» **Problem requirements**:
What follows is a listing. Return every line of it exactly.

□ □ □ □

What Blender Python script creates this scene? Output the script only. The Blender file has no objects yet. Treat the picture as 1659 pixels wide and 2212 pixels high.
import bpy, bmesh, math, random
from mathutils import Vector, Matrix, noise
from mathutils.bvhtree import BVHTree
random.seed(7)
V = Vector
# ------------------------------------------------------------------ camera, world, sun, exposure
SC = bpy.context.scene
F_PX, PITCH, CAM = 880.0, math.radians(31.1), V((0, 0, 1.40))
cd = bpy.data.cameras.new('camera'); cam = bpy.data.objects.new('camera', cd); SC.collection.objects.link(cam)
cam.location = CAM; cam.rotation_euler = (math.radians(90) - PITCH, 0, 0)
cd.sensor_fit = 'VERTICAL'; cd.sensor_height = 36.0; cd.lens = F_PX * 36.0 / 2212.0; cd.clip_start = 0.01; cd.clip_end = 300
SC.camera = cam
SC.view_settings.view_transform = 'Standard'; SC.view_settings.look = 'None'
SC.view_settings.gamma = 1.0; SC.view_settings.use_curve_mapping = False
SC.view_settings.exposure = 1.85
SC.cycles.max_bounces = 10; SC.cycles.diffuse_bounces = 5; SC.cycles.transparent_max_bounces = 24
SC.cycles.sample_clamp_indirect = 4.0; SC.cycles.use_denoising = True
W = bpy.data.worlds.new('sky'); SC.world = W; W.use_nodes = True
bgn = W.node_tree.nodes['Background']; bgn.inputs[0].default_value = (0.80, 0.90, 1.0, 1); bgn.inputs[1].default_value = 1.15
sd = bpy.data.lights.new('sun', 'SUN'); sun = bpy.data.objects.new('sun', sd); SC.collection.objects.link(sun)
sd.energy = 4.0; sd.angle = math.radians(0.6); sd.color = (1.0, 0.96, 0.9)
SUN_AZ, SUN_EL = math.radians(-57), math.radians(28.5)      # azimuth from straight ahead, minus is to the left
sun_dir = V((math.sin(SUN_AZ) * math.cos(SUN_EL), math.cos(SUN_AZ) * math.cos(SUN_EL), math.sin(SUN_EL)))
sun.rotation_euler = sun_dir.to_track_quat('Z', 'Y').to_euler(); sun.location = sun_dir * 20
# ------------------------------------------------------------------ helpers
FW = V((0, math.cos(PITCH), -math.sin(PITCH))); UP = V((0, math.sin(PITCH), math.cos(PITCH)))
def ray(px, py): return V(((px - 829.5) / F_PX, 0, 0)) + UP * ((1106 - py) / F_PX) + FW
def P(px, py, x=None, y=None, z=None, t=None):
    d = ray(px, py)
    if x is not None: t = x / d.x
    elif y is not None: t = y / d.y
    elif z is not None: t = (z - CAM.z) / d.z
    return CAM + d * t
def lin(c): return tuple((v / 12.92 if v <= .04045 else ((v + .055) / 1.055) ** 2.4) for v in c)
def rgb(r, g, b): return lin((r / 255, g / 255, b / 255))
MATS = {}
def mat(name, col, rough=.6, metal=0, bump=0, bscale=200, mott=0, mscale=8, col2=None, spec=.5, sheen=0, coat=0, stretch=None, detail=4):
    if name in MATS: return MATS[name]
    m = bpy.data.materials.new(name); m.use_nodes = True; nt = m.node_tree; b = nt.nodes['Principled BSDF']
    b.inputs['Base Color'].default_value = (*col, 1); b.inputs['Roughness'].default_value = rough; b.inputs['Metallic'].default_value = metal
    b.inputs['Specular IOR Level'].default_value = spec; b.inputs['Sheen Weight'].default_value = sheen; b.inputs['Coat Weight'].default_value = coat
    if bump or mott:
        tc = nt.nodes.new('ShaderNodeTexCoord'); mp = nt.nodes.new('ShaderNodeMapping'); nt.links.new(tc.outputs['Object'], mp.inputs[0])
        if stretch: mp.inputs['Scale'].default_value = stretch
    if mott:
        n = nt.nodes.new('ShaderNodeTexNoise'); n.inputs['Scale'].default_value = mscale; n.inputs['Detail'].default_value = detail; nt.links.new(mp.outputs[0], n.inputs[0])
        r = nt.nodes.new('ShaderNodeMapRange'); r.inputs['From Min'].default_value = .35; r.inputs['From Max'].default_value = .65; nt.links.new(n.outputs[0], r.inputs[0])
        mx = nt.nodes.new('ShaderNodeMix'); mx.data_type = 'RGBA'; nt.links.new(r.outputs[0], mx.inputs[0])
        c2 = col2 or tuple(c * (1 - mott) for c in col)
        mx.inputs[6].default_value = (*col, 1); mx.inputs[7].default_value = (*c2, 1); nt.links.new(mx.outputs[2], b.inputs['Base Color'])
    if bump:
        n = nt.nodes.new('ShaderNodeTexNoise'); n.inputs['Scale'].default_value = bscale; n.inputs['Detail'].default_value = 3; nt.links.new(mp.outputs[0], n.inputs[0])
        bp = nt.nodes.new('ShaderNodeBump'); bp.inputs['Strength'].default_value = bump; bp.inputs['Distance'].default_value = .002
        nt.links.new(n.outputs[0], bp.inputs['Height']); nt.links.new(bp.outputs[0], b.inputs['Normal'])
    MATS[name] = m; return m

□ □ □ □

» **Problem solution**:
What Blender Python script creates this scene? Output the script only. The Blender file has no objects yet. Treat the picture as 1659 pixels wide and 2212 pixels high.
import bpy, bmesh, math, random
from mathutils import Vector, Matrix, noise
from mathutils.bvhtree import BVHTree
random.seed(7)
V = Vector
# ------------------------------------------------------------------ camera, world, sun, exposure
SC = bpy.context.scene
F_PX, PITCH, CAM = 880.0, math.radians(31.1), V((0, 0, 1.40))
cd = bpy.data.cameras.new('camera'); cam = bpy.data.objects.new('camera', cd); SC.collection.objects.link(cam)
cam.location = CAM; cam.rotation_euler = (math.radians(90) - PITCH, 0, 0)
cd.sensor_fit = 'VERTICAL'; cd.sensor_height = 36.0; cd.lens = F_PX * 36.0 / 2212.0; cd.clip_start = 0.01; cd.clip_end = 300
SC.camera = cam
SC.view_settings.view_transform = 'Standard'; SC.view_settings.look = 'None'
SC.view_settings.gamma = 1.0; SC.view_settings.use_curve_mapping = False
SC.view_settings.exposure = 1.85
SC.cycles.max_bounces = 10; SC.cycles.diffuse_bounces = 5; SC.cycles.transparent_max_bounces = 24
SC.cycles.sample_clamp_indirect = 4.0; SC.cycles.use_denoising = True
W = bpy.data.worlds.new('sky'); SC.world = W; W.use_nodes = True
bgn = W.node_tree.nodes['Background']; bgn.inputs[0].default_value = (0.80, 0.90, 1.0, 1); bgn.inputs[1].default_value = 1.15
sd = bpy.data.lights.new('sun', 'SUN'); sun = bpy.data.objects.new('sun', sd); SC.collection.objects.link(sun)
sd.energy = 4.0; sd.angle = math.radians(0.6); sd.color = (1.0, 0.96, 0.9)
SUN_AZ, SUN_EL = math.radians(-57), math.radians(28.5)      # azimuth from straight ahead, minus is to the left
sun_dir = V((math.sin(SUN_AZ) * math.cos(SUN_EL), math.cos(SUN_AZ) * math.cos(SUN_EL), math.sin(SUN_EL)))
sun.rotation_euler = sun_dir.to_track_quat('Z', 'Y').to_euler(); sun.location = sun_dir * 20
# ------------------------------------------------------------------ helpers
FW = V((0, math.cos(PITCH), -math.sin(PITCH))); UP = V((0, math.sin(PITCH), math.cos(PITCH)))
def ray(px, py): return V(((px - 829.5) / F_PX, 0, 0)) + UP * ((1106 - py) / F_PX) + FW
def P(px, py, x=None, y=None, z=None, t=None):
    d = ray(px, py)
    if x is not None: t = x / d.x
    elif y is not None: t = y / d.y
    elif z is not None: t = (z - CAM.z) / d.z
    return CAM + d * t
def lin(c): return tuple((v / 12.92 if v <= .04045 else ((v + .055) / 1.055) ** 2.4) for v in c)
def rgb(r, g, b): return lin((r / 255, g / 255, b / 255))
MATS = {}
def mat(name, col, rough=.6, metal=0, bump=0, bscale=200, mott=0, mscale=8, col2=None, spec=.5, sheen=0, coat=0, stretch=None, detail=4):
    if name in MATS: return MATS[name]
    m = bpy.data.materials.new(name); m.use_nodes = True; nt = m.node_tree; b = nt.nodes['Principled BSDF']
    b.inputs['Base Color'].default_value = (*col, 1); b.inputs['Roughness'].default_value = rough; b.inputs['Metallic'].default_value = metal
    b.inputs['Specular IOR Level'].default_value = spec; b.inputs['Sheen Weight'].default_value = sheen; b.inputs['Coat Weight'].default_value = coat
    if bump or mott:
        tc = nt.nodes.new('ShaderNodeTexCoord'); mp = nt.nodes.new('ShaderNodeMapping'); nt.links.new(tc.outputs['Object'], mp.inputs[0])
        if stretch: mp.inputs['Scale'].default_value = stretch
    if mott:
        n = nt.nodes.new('ShaderNodeTexNoise'); n.inputs['Scale'].default_value = mscale; n.inputs['Detail'].default_value = detail; nt.links.new(mp.outputs[0], n.inputs[0])
        r = nt.nodes.new('ShaderNodeMapRange'); r.inputs['From Min'].default_value = .35; r.inputs['From Max'].default_value = .65; nt.links.new(n.outputs[0], r.inputs[0])
        mx = nt.nodes.new('ShaderNodeMix'); mx.data_type = 'RGBA'; nt.links.new(r.outputs[0], mx.inputs[0])
        c2 = col2 or tuple(c * (1 - mott) for c in col)
        mx.inputs[6].default_value = (*col, 1); mx.inputs[7].default_value = (*c2, 1); nt.links.new(mx.outputs[2], b.inputs['Base Color'])
    if bump:
        n = nt.nodes.new('ShaderNodeTexNoise'); n.inputs['Scale'].default_value = bscale; n.inputs['Detail'].default_value = 3; nt.links.new(mp.outputs[0], n.inputs[0])
        bp = nt.nodes.new('ShaderNodeBump'); bp.inputs['Strength'].default_value = bump; bp.inputs['Distance'].default_value = .002
        nt.links.new(n.outputs[0], bp.inputs['Height']); nt.links.new(bp.outputs[0], b.inputs['Normal'])
    MATS[name] = m; return m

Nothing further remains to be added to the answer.